Perhaps in an effort to demonstrate its nonpartisanship, DOJ's second nominee was nominated by a Republican president and holds a conservative judicial record. Griffith retired from the bench in 2020. Griffith comes from a military family and belongs to the Church of Jesus Christ of Latter-Day Saints. In 2021, he was appointed to Biden's Presidential Commission on the Supreme Court of the United States, which is currently reviewing arguments for and against proposed reforms such as term limits, selection procedure, and expansion of court membership.
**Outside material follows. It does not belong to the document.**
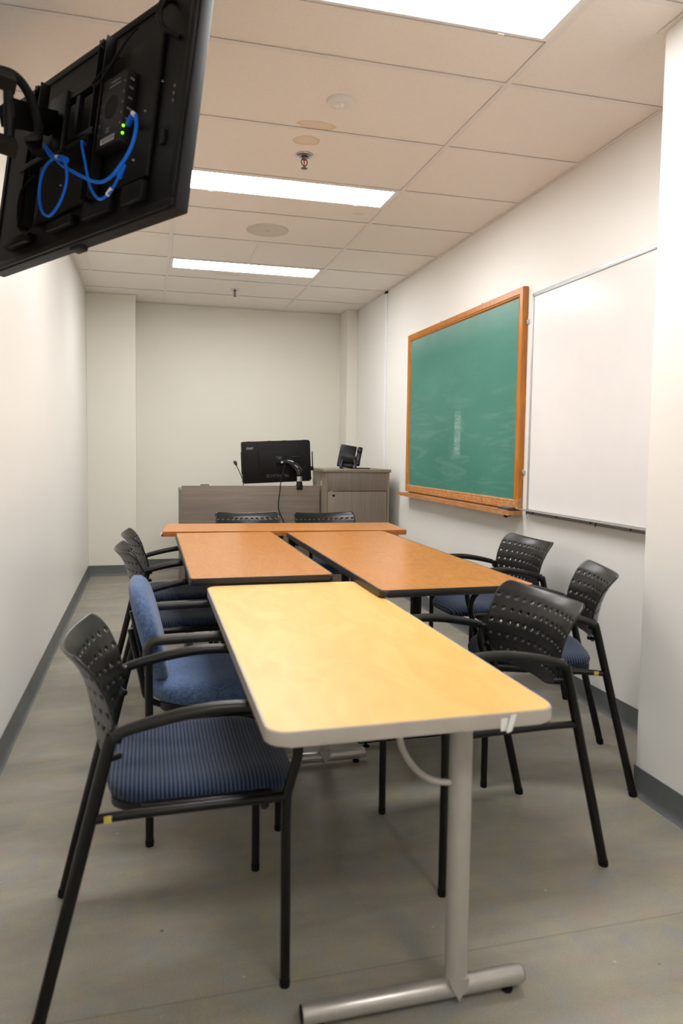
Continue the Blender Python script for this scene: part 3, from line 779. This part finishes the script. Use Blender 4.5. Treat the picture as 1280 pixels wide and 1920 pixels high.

Attorney Paul Huck Jr. is a former adviser to former Florida Governor Charlie Crist.

Huck's legal practice as a partner at Jones Day focused on business litigation, regulatory advice, and government investigation. His father, Paul Huck, Sr., is a federal judge who was nominated by President Clinton. Huck Jr.'s wife, Barbara Lagoa, is a judge on the United States Court of Appeals for the Eleventh Circuit, and was on Trump's shortlist of potential nominees to succeed Ruth Bader Ginsberg on the U.S. Supreme Court.

Raymond Dearie is best known for approving the warrant to search Trump campaign aide Carter Page.

Many were intrigued to see Dearie as the second recommended special master, given his history with another investigation close to the Trump camp. The former Chief Judge of the United States District Court for the Eastern District of New York approved a warrant to surveil Trump campaign aide Carter Page in the Russia investigation.